Print nothing but the lines from the start of the listing below through the line that contains "R = random.Random(11)". Do not include the pictures.
'''
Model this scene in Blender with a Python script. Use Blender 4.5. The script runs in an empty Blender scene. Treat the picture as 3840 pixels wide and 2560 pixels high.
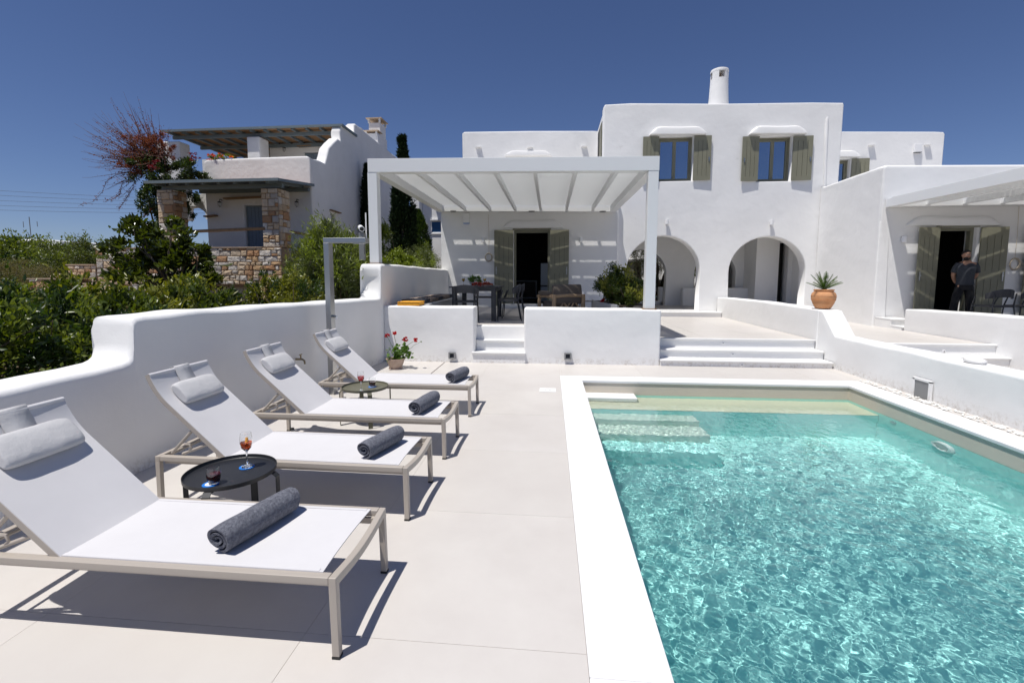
import bpy, bmesh, math, random
import numpy as np
from mathutils import Vector, Matrix, noise
PI = math.pi
sc = bpy.context.scene
col = sc.collection
R = random.Random(11)

# ------------------------------------------------------------ camera, sky, sun, exposure
F, CX, CY, PITCH, ROLL, YAW, H = 1772., 1888., 1206.5, .0985, -.001, .098, 1.7
cam = bpy.data.cameras.new('camera')
co = bpy.data.objects.new('camera', cam)
col.objects.link(co)
sc.camera = co
cam.sensor_width = 36
cam.lens = F / 3840 * 36
cam.shift_x = (1920 - CX) / 3840
cam.shift_y = (CY - 1280) / 3840
cam.clip_start = .05
cam.clip_end = 9000
co.matrix_world = Matrix.Translation((0, 0, H)) @ Matrix.Rotation(YAW, 4, 'Z') @ Matrix.Rotation(PI / 2 - PITCH, 4, 'X') @ Matrix.Rotation(ROLL, 4, 'Z')

SUN = Vector((-.245, -.24, 1)).normalized()
world = bpy.data.worlds.new('World')
sc.world = world
world.use_nodes = True
wn = world.node_tree
sky = wn.nodes.new('ShaderNodeTexSky')
sky.sky_type = 'NISHITA'
sky.sun_disc = False
sky.sun_elevation = math.asin(SUN.z)
sky.sun_rotation = math.atan2(SUN.x, SUN.y)
sky.altitude = 900
sky.air_density = 1.0
sky.dust_density = .05
sky.ozone_density = 5.0
tint = wn.nodes.new('ShaderNodeMix')
tint.data_type = 'RGBA'
tint.blend_type = 'MULTIPLY'
tint.inputs['Factor'].default_value = 1
tint.inputs['B'].default_value = (.92, .91, 1.10, 1)
wn.links.new(sky.outputs[0], tint.inputs['A'])
wn.links.new(tint.outputs['Result'], wn.nodes['Background'].inputs[0])
wn.nodes['Background'].inputs[1].default_value = .06
sl = bpy.data.lights.new('sun', 'SUN')
sl.energy = 4.2
sl.angle = math.radians(.53)
sl.color = (1, .965, .91)
sl.cycles.is_caustics_light = True
so = bpy.data.objects.new('sun', sl)
col.objects.link(so)
so.rotation_euler = SUN.to_track_quat('Z', 'Y').to_euler()
so.location = (-20, -20, 60)
sc.view_settings.view_transform = 'Standard'
sc.view_settings.look = 'None'
sc.view_settings.exposure = .17
sc.view_settings.gamma = 1
sc.view_settings.use_curve_mapping = False
sc.render.engine = 'CYCLES'
sc.cycles.max_bounces = 10
sc.cycles.transparent_max_bounces = 16

# ------------------------------------------------------------ materials
def nodes(m):
    return m.node_tree.nodes, m.node_tree.links

def mat(name, c, rough=.6, metal=0., bump=None, vary=None, coat=0, spec=None, trans=0, island=None, transl=None, objvar=None, ior=None, wear=None):
    """bump=(scale, strength, distance[, detail]); vary=(scale, colour2, amount); island/objvar=list of colours picked at random"""
    m = bpy.data.materials.new(name)
    m.use_nodes = True
    n, l = nodes(m)
    b = n['Principled BSDF']
    b.inputs['Base Color'].default_value = (*c, 1)
    b.inputs['Roughness'].default_value = rough
    b.inputs['Metallic'].default_value = metal
    if spec is not None:
        b.inputs['Specular IOR Level'].default_value = spec
    if coat:
        b.inputs['Coat Weight'].default_value = coat
    if trans:
        b.inputs['Transmission Weight'].default_value = trans
    if ior:
        b.inputs['IOR'].default_value = ior
    geo = n.new('ShaderNodeNewGeometry')
    colout = None
    if island or objvar:
        cols = island or objvar
        rr = n.new('ShaderNodeValToRGB')
        e = rr.color_ramp.elements
        while len(e) < len(cols):
            e.new(.5)
        for i, cc in enumerate(cols):
            e[i].position = i / (len(cols) - 1) if island else i / len(cols)
            e[i].color = (*cc, 1)
        if island:
            l.new(geo.outputs['Random Per Island'], rr.inputs[0])
        else:
            oi = n.new('ShaderNodeObjectInfo')
            l.new(oi.outputs['Random'], rr.inputs[0])
            rr.color_ramp.interpolation = 'CONSTANT'
            colout = rr.outputs[0]
    if vary:
        t = n.new('ShaderNodeTexNoise')
        t.inputs['Scale'].default_value = vary[0]
        t.inputs['Detail'].default_value = 6
        t.inputs['Roughness'].default_value = .65
        l.new(geo.outputs['Position'], t.inputs['Vector'])
        mr = n.new('ShaderNodeMapRange')
        mr.inputs[1].default_value = .35
        mr.inputs[2].default_value = .7
        mr.inputs[4].default_value = vary[2]
        l.new(t.outputs['Fac'], mr.inputs[0])
        mx = n.new('ShaderNodeMix')
        mx.data_type = 'RGBA'
        mx.inputs['B'].default_value = (*vary[1], 1)
        if colout:
            l.new(colout, mx.inputs['A'])
        else:
            mx.inputs['A'].default_value = (*c, 1)
        l.new(mr.outputs[0], mx.inputs['Factor'])
        colout = mx.outputs['Result']
    if wear:      # (scale, colour, threshold): sparse stains
        t = n.new('ShaderNodeTexNoise')
        t.inputs['Scale'].default_value = wear[0]
        t.inputs['Detail'].default_value = 9
        t.inputs['Roughness'].default_value = .75
        l.new(geo.outputs['Position'], t.inputs['Vector'])
        mr = n.new('ShaderNodeMapRange')
        mr.inputs[1].default_value = wear[2]
        mr.inputs[2].default_value = wear[2] + .12
        mr.inputs[4].default_value = wear[3]
        l.new(t.outputs['Fac'], mr.inputs[0])
        mx = n.new('ShaderNodeMix')
        mx.data_type = 'RGBA'
        mx.inputs['B'].default_value = (*wear[1], 1)
        if colout:
            l.new(colout, mx.inputs['A'])
        else:
            mx.inputs['A'].default_value = (*c, 1)
        l.new(mr.outputs[0], mx.inputs['Factor'])
        colout = mx.outputs['Result']
    if colout:
        l.new(colout, b.inputs['Base Color'])
    if bump:
        prev = None
        for bp in (bump if isinstance(bump, list) else [bump]):
            t = n.new('ShaderNodeTexNoise')
            t.inputs['Scale'].default_value = bp[0]
            t.inputs['Detail'].default_value = bp[3] if len(bp) > 3 else 4
            l.new(geo.outputs['Position'], t.inputs['Vector'])
            bn = n.new('ShaderNodeBump')
            bn.inputs['Strength'].default_value = bp[1]
            bn.inputs['Distance'].default_value = bp[2]
            l.new(t.outputs['Fac'], bn.inputs['Height'])
            if prev:
                l.new(prev, bn.inputs['Normal'])
            prev = bn.outputs[0]
        l.new(prev, b.inputs['Normal'])
    if transl:
        ts = n.new('ShaderNodeBsdfTranslucent')
        mxs = n.new('ShaderNodeMixShader')
        mxs.inputs[0].default_value = transl[1]
        if colout:
            mxc = n.new('ShaderNodeMix')
            mxc.data_type = 'RGBA'
            mxc.blend_type = 'MULTIPLY'
            mxc.inputs['Factor'].default_value = 1
            l.new(colout, mxc.inputs['A'])
            mxc.inputs['B'].default_value = (*transl[0], 1)
            l.new(mxc.outputs['Result'], ts.inputs[0])
        else:
            ts.inputs[0].default_value = (*[min(1, a * b_) for a, b_ in zip(c, transl[0])], 1)
        l.new(b.outputs[0], mxs.inputs[1])
        l.new(ts.outputs[0], mxs.inputs[2])
        l.new(mxs.outputs[0], n['Material Output'].inputs[0])
    return m

M = {}
M['plaster'] = mat('white_plaster', (.84, .835, .825), .75, bump=[(1.3, .42, .06, 3), (6, .28, .012, 4), (60, .35, .004, 6)], vary=(.9, (.77, .765, .75), .55), spec=.2, wear=(2.2, (.58, .55, .50), .64, .45))
M['plaster_old'] = mat('old_white_plaster', (.80, .79, .775), .8, bump=[(1.5, .5, .06, 3), (8, .4, .015, 4), (60, .3, .004, 6)], vary=(1.1, (.69, .68, .66), .6), spec=.2, wear=(1.6, (.55, .49, .42), .64, .4))
M['tile'] = mat('limestone_floor_tile', (.59, .56, .525), .42, objvar=[(.595, .565, .535), (.575, .548, .515), (.605, .575, .54), (.585, .555, .52)], vary=(1.3, (.535, .50, .47), .8), bump=[(18, .15, .002, 5)], spec=.5, wear=(5, (.50, .40, .30), .68, .4))
M['grout'] = mat('tile_grout', (.50, .45, .39), .9)
M['marble'] = mat('white_marble', (.80, .795, .785), .4, vary=(1.5, (.70, .70, .71), .6), bump=(60, .1, .001, 3), spec=.35)
M['marble_step'] = mat('step_marble', (.78, .775, .765), .5, vary=(2.5, (.66, .66, .65), .6), bump=(50, .1, .001, 3), spec=.3)
M['beige_frame'] = mat('taupe_aluminium', (.42, .375, .325), .38, vary=(40, (.40, .355, .31), .3), bump=(400, .1, .0005))
M['sling'] = mat('white_mesh_fabric', (.63, .62, .63), .7, vary=(6, (.59, .58, .59), .5), spec=.2, bump=(12, .15, .004, 3))
M['pillow'] = mat('white_pillow_fabric', (.55, .545, .55), .7, bump=[(14, .5, .012, 3), (120, .3, .002, 3)], spec=.2)
M['rubber'] = mat('black_rubber', (.02, .02, .02), .6)
M['steel'] = mat('brushed_steel', (.48, .48, .47), .32, 1., bump=(60, .1, .001))
M['towel'] = mat('grey_terry_towel', (.13, .135, .165), .95, bump=[(80, 1., .014, 6), (350, .9, .006, 4)], vary=(55, (.27, .28, .32), .8), spec=.05)
M['blackmetal'] = mat('black_table_metal', (.018, .019, .022), .42, bump=(300, .1, .0004))
M['olivemetal'] = mat('olive_table_metal', (.13, .125, .085), .45, bump=(300, .1, .0004))
M['glass'] = mat('drinking_glass', (.97, .98, .98), .02, trans=1, ior=1.45)
M['redwine'] = mat('dark_red_drink', (.35, .02, .04), .05, trans=.75, ior=1.33)
M['blackwine'] = mat('near_black_red_drink', (.09, .008, .012), .05, trans=.5, ior=1.33)
M['spritz'] = mat('orange_drink', (.85, .14, .015), .05, trans=.6, ior=1.33)
M['rose'] = mat('light_red_drink', (.75, .03, .05), .05, trans=.6, ior=1.33)
M['juice'] = mat('orange_juice', (.85, .5, .03), .3)
M['orange'] = mat('orange_slice', (.85, .4, .05), .5, bump=(200, .3, .002))
M['blue'] = mat('blue_coaster', (.01, .18, .62), .5)
M['white'] = mat('white_paint', (.82, .82, .82), .45)
M['pergola'] = mat('white_aluminium', (.80, .81, .81), .35, bump=(2, .05, .004))
M['olivepaint'] = mat('olive_grey_paint', (.215, .21, .15), .5, vary=(3, (.185, .18, .125), .6), bump=(30, .15, .002))
M['olivedark'] = mat('dark_groove_strip', (.05, .045, .03), .7)  # darker tone of the strips along the shutter grooves
M['pane'] = mat('window_glass', (.36, .42, .50), .03, metal=.92, bump=(1.5, .03, .01))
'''
• **Exercise response**
Model this scene in Blender with a Python script. Use Blender 4.5. The script runs in an empty Blender scene. Treat the picture as 3840 pixels wide and 2560 pixels high.
import bpy, bmesh, math, random
import numpy as np
from mathutils import Vector, Matrix, noise
PI = math.pi
sc = bpy.context.scene
col = sc.collection
R = random.Random(11)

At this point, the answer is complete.